Natural Object to Museum Specimen

Boy Scouts took over the Museum this past weekend, ready in their khaki attire and eager to demonstrate their outdoor knowledge. While "tour guide" hadn't shown up in my job description, I briefly took on that role to introduce the boys to how museum specimens come about. A great deal of behind-the-scenes work goes into building a museum's collection. Methodical steps are taken from object intake to exhibition. The boys followed me to a few stops in the building, where I shared these steps with them and will do so now for my readers.

The first encounter with my two favorite geodes in the collection began when our docent JoAnn brought me those heavy rock formations in a simple cloth bag. Dirt still lined each surface indentation and no doubt some tiny critters lived there too. I asked her a few questions about how she found the geodes and brought them to my work space. Another time a tiny, unmistakable boreal owl arrived from the Washburn area. There was no blood or visible sign of its demise, and I admired the bird as it laid lifeless in a shoebox before I also brought it to the back work space.

As with the geode and owl, objects do not immediately gain access into the collection storage room. Rather, most take a trip into the prized Salvage Freezer. In a restricted back room, this chest freezer may hold many salvaged animals,  sealed in zip lock bags to keep their carcass from rotting. Objects like a dirty geode also take a trip to the freezer as a preventative measure against pests that could be hiding in crevasses. Pests are a scourge of museums, and we go through many measures to keep them from collectively destroying specimens.

Specimen preparation may include
taxidermy done by staff.
When the time comes to remove objects from the freezer, our Curator or Collections Monitor prepares to clean and beautify them for eventual display. Geology items get a thorough scrub, animals are preserved through taxidermy, plants are pressed, insects pinned, and so forth. Sometimes this step may take a few days or even require the expertise of someone outside of our museum. Just recently, I transported a frozen peregrine falcon to a local taxidermist who will preserve and mount the bird for us, positioning the falcon to look as natural as possible. While plants become flattened or animals given lifelike dimension, a Curator thinks about documentation. 

Recordkeeping is imperative. Any information kept on museum specimens can help to give them meaning--whether it be where the specimen was originally found or even its size. Objects are assigned specific numbers corresponding to when they arrived and an entire catalog worksheet is dedicated to describing them. For example, the first object received this year would have become object number 2018.01. One should ideally be able to match up a catalog record with an object simply based on the description provided on the catalog sheet.  The object number and its record will remain throughout a specimen's life at the museum. 

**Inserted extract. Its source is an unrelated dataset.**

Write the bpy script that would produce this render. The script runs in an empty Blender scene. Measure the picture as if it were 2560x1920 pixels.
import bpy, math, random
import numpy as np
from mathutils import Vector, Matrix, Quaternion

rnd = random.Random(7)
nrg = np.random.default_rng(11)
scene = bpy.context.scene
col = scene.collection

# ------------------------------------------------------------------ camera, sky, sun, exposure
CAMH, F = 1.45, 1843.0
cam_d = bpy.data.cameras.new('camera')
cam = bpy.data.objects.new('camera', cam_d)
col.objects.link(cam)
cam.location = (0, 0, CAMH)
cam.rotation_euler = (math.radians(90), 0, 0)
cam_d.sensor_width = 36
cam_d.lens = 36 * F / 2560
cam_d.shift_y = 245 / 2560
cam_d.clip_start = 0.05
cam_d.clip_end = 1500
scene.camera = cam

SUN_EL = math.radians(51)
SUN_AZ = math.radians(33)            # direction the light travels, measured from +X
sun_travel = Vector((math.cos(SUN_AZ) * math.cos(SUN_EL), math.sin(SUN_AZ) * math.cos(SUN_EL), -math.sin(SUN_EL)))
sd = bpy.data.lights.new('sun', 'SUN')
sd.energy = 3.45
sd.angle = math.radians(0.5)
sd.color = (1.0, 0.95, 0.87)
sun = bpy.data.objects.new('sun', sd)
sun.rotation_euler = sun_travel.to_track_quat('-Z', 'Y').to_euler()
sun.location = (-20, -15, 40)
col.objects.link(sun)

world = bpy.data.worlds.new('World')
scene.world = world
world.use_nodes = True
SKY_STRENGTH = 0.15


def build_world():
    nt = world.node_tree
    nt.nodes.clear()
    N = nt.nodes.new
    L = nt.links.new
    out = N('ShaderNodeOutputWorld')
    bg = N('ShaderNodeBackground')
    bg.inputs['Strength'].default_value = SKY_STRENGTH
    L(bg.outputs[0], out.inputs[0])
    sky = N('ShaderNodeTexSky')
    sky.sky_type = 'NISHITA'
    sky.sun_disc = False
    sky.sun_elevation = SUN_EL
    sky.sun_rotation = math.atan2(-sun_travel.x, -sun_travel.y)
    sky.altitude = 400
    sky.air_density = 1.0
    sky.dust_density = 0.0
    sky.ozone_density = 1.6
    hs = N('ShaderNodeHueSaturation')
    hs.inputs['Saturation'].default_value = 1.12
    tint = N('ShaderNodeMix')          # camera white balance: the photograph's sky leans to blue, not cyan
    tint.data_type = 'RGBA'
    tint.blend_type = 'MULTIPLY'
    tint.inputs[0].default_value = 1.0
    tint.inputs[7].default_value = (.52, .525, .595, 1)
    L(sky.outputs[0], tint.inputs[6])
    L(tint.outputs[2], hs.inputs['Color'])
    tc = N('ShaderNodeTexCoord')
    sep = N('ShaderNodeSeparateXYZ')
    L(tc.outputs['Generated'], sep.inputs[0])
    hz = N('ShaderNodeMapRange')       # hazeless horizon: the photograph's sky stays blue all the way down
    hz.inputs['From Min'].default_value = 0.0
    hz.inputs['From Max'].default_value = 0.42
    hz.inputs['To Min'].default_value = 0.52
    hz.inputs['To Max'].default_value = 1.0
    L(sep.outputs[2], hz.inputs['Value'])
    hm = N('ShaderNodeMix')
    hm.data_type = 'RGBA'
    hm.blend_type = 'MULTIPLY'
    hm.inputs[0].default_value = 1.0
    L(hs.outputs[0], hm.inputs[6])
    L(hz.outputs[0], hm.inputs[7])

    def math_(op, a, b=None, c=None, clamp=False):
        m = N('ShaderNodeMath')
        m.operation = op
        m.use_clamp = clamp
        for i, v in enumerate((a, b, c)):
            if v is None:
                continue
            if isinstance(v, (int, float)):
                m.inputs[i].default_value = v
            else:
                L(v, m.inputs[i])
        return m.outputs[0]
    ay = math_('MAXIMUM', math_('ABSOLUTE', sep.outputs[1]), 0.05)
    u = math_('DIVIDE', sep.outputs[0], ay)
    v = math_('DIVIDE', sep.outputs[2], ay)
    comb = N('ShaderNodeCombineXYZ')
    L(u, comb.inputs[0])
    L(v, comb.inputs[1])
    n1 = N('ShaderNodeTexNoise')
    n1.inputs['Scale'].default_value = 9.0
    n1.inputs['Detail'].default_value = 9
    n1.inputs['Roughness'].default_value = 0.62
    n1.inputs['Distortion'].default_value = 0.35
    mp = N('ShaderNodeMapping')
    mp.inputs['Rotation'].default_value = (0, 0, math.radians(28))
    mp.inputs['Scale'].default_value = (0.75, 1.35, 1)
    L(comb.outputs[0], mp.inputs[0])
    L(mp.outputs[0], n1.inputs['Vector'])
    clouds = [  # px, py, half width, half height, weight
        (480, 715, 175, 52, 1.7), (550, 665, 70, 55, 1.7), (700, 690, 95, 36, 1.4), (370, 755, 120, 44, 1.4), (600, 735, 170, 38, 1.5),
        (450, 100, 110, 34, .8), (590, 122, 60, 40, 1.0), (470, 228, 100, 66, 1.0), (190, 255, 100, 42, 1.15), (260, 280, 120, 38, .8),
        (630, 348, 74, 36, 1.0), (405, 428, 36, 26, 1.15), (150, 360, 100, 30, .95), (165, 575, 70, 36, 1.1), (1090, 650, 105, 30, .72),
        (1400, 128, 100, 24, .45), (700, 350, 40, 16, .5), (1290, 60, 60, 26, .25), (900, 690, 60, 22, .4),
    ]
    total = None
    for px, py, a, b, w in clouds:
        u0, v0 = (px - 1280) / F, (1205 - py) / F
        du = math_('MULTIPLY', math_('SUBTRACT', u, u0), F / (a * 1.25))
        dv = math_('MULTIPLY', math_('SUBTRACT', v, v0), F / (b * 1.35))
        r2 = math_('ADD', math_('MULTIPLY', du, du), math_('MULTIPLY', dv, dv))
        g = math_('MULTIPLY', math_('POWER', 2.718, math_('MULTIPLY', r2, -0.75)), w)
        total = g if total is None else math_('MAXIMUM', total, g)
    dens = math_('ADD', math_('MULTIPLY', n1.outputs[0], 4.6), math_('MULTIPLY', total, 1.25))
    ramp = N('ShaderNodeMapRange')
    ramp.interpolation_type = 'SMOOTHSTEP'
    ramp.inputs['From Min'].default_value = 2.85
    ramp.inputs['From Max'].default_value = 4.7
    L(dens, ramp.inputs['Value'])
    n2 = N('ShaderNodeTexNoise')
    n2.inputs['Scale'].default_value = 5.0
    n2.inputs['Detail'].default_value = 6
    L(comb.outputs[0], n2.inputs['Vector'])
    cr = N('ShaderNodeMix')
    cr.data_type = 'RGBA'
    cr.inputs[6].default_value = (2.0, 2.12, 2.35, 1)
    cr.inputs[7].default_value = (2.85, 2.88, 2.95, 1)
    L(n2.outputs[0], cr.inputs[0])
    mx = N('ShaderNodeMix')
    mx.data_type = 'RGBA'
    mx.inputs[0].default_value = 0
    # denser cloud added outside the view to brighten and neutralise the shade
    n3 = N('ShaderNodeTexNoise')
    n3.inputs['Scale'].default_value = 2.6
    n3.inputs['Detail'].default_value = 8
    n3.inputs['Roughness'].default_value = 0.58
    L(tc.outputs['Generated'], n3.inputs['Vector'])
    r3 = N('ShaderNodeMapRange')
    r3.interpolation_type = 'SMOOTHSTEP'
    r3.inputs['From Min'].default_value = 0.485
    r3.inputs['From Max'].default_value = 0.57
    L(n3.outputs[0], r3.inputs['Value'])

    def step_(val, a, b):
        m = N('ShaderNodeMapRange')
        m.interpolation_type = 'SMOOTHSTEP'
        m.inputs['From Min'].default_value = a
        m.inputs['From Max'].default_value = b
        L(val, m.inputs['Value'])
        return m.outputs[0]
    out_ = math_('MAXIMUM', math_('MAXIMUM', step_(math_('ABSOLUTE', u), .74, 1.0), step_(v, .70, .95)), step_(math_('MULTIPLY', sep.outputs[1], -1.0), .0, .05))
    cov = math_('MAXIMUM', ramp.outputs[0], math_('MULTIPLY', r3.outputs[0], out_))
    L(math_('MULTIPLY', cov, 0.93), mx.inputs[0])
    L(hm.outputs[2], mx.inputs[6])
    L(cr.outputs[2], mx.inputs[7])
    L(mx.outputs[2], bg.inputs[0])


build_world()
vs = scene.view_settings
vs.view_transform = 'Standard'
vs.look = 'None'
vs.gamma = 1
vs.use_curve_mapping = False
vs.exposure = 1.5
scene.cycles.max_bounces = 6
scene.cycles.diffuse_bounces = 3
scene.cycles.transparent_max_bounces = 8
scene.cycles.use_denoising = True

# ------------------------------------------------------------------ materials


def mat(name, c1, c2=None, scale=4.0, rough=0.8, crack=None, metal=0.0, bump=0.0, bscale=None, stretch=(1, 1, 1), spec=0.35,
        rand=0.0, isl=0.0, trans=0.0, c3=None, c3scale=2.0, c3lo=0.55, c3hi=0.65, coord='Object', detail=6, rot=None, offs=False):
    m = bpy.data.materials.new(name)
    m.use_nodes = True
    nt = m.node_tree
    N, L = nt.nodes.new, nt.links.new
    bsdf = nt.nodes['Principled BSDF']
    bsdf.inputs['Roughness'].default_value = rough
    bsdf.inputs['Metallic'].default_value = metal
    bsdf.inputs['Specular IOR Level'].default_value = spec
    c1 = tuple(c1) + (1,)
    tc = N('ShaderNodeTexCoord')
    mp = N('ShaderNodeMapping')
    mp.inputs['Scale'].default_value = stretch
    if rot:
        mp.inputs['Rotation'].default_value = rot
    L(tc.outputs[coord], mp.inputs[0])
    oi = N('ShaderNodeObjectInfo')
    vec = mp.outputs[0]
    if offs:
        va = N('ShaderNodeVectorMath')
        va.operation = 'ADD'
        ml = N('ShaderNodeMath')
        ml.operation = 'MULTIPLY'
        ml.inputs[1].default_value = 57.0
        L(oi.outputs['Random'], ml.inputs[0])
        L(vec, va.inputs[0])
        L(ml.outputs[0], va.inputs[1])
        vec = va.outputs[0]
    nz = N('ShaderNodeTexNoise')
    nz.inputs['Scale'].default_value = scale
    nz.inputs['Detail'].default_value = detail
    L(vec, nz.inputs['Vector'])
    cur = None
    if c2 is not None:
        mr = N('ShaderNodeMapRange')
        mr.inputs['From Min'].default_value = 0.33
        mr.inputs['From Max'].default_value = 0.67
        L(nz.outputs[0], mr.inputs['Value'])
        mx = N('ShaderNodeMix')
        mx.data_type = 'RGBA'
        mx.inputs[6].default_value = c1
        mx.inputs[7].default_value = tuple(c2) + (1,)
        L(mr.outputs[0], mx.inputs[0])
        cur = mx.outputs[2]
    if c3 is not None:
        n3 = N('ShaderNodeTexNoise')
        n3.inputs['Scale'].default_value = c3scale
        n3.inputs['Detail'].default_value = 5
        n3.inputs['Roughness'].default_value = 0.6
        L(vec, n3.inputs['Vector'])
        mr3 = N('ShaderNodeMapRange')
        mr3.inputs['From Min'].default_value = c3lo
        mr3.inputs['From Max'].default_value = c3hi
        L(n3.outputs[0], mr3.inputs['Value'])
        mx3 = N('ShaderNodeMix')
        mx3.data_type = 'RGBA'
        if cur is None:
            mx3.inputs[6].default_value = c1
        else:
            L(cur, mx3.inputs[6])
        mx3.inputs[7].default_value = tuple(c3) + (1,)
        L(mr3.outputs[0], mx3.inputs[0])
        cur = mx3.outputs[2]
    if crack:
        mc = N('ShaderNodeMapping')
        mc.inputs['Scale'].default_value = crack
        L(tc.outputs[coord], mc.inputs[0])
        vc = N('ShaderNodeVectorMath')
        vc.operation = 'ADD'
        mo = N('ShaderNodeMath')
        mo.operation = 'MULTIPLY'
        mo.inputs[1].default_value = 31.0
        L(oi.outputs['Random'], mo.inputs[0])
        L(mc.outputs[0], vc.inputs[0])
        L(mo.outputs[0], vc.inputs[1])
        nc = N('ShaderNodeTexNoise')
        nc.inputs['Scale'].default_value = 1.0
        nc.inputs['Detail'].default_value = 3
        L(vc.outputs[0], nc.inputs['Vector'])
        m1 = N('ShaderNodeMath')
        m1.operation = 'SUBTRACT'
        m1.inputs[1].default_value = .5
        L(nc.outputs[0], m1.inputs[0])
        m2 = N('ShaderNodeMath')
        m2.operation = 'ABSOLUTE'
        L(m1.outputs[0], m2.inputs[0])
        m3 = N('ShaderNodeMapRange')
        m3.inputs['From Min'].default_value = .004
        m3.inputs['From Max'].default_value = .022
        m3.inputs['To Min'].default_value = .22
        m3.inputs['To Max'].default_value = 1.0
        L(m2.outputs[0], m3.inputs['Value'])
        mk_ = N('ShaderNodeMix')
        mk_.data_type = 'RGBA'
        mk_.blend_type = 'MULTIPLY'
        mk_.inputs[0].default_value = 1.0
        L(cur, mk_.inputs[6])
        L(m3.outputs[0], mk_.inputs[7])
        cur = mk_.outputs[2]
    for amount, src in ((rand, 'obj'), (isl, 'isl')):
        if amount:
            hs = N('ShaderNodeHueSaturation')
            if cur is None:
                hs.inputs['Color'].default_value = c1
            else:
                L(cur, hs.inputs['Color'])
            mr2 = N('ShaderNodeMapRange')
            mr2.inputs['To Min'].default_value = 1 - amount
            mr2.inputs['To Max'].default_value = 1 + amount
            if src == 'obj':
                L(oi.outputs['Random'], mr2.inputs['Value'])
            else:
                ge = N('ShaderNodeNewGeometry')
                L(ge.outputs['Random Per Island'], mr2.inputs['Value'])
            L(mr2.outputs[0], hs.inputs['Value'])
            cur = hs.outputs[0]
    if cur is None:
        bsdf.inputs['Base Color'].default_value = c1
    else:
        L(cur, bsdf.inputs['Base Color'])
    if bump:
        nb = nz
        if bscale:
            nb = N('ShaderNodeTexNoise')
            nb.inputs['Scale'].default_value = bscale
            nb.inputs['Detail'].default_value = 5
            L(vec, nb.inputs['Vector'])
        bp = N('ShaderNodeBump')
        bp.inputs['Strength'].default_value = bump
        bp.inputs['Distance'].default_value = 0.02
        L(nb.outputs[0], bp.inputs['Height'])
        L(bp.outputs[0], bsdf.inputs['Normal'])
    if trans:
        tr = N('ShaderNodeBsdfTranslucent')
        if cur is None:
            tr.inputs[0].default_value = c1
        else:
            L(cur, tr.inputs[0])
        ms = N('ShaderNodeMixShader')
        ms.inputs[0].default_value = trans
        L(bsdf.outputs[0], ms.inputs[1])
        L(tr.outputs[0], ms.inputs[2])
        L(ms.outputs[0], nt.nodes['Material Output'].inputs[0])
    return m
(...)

Archival images add to a specimen's
thorough description in records. 
Additionally, all of an object's information is stored in a computer database. Digital photos are taken, and once all paperwork is filed, a natural object becomes a museum specimen. Accuracy is paramount. Curators, and in larger institutions, registrars, collection managers, and other staff follow specific procedures to best document their specimens. Likewise, preservation requires specific procedures and materials. Pigma Micron pens are invaluable for labeling; latex gloves are restocked frequently.

Specimen eventually find a home in a collection storage room and periodically rotate onto display. More paperwork may accumulate in the records as specimens are assessed, inventoried, moved, and occasionally sold or donated if they lose value to the museum. 

Much of this I did not know before becoming Curator. A pile of books and binders help to point me in the right direction as I prepare objects for the Museum, and I continually discover more as I read or discuss procedure with others. As the Boy Scout group took a small peek at our operation that Saturday, I considered all of the work that was done over the years to develop our collection into what it is today.